P.S. - Fiz acima referência a um povo do Namibe chamando-lhe Mucubais, acrescentando que Ruy Duarte de Carvalho preferia chamar-lhe Kuvales. A diferença entre uma e outra designação não é tão grande como possa parecer. As línguas bantus, como o são a quase totalidade das línguas angolanas, são extraordinariamente lógicas. Os nomes, verbos, adjetivos, etc. contêm um núcleo fundamental, chamado radical, ao qual são acrescentados prefixos e sufixos (estes só nos verbos), de modo a que a palavra resultante exprima com rigor aquilo que se quer dizer. Neste caso concreto há um radical, que é "Kuvale", que se refere a um povo e a tudo o que lhe diga respeito. Um homem ou mulher pertencente a este povo é chamado "Omukuvale", com o acrescentamento do prefixo "Omu-". A palavra "Omukuvale" passou para a língua portuguesa como "Mucubal". Ruy Duarte de Carvalho, porém, preferiu ater-se ao radical apenas, que é "Kuvale".

Antonio Rosinha disse...

Mas como sabe coisas de Angola, Fernando Sousa Ribeiro.
As coisas que sabe não é de quem passou lá 24 meses de camuflado a escrever cartas para as madrinhas de guerra.
Nem outros tantos a levantar pesos e alteres no baleizão ou no bar américa.

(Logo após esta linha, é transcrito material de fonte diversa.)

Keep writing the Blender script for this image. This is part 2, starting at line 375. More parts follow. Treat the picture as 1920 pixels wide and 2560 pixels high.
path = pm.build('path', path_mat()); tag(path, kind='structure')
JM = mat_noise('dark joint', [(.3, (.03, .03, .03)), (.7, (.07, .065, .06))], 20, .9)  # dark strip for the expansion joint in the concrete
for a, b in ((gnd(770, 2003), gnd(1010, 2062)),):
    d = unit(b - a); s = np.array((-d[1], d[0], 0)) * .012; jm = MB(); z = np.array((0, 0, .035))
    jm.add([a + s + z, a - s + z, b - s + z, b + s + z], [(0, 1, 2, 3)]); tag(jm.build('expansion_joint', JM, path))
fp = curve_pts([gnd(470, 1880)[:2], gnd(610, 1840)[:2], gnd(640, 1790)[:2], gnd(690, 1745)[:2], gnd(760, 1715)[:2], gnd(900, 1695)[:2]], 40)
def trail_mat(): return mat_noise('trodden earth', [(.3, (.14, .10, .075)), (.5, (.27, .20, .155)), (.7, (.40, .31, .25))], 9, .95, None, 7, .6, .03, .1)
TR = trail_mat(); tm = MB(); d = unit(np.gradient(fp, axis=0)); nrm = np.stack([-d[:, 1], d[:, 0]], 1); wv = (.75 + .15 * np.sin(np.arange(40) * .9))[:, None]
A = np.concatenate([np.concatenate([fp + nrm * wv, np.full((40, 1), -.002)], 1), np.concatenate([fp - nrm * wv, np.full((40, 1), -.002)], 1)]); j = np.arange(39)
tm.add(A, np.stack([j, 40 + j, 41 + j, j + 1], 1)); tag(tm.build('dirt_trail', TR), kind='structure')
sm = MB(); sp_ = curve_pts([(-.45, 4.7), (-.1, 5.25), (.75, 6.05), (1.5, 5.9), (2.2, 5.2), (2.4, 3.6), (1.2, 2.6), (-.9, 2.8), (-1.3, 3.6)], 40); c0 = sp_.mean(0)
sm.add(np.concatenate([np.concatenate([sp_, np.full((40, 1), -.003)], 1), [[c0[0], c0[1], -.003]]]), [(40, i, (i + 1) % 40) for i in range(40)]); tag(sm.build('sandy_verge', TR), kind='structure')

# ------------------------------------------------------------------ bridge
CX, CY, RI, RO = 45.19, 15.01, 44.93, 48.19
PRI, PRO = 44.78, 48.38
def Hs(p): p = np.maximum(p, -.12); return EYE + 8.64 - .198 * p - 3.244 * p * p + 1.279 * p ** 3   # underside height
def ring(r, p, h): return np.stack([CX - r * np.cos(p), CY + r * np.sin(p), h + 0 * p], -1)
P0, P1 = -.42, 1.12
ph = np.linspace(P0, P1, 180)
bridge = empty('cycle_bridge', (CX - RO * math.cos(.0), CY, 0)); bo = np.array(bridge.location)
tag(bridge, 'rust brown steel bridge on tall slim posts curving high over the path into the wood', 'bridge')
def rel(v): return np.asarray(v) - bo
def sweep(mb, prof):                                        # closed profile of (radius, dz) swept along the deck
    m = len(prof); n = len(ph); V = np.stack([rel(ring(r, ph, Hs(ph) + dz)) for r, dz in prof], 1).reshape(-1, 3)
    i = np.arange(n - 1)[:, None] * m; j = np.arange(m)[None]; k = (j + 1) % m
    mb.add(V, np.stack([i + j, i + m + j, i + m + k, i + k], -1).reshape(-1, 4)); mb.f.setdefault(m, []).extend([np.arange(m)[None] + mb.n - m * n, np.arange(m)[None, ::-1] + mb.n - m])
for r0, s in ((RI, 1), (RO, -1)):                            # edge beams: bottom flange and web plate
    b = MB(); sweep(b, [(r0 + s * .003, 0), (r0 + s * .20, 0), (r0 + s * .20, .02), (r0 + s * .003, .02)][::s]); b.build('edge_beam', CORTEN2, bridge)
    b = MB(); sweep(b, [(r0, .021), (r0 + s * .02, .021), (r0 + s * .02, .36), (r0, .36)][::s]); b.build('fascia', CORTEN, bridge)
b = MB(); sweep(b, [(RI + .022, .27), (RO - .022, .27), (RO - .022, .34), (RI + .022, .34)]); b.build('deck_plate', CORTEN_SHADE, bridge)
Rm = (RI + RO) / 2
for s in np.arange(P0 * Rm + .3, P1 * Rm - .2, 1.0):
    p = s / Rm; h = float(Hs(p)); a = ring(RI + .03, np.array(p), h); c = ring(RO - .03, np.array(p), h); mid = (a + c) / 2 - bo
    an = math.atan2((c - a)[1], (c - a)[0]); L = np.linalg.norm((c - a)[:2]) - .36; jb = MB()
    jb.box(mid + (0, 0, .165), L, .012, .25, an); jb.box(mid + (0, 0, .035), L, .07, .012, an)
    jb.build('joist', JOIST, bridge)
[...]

Fernando de Sousa Ribeiro disse...

Antonio Rosinha, garanto-lhe que "só" passei 27 meses de camuflado (e já foi muito), nas densíssimas e profundas matas dos Dembos e na fronteira Norte de Angola. Fui alferes miliciano e contei, entre os meus magníficos subordinados, com 13 não menos magníficos angolanos, que estavam a cumprir o serviço militar obrigatório tal e qual como os seus camaradas da Metrópole, incluindo eu próprio. Tenho imensas saudades daqueles jovens puros, espontâneos e generosos, que eram oriundos de diversas partes de Angola e que me ensinaram montões e montões de coisas. Regressei em 1974 com o "bichinho" de Angola cá dentro e continuei a informar-me sobre o país e a sua gente até hoje.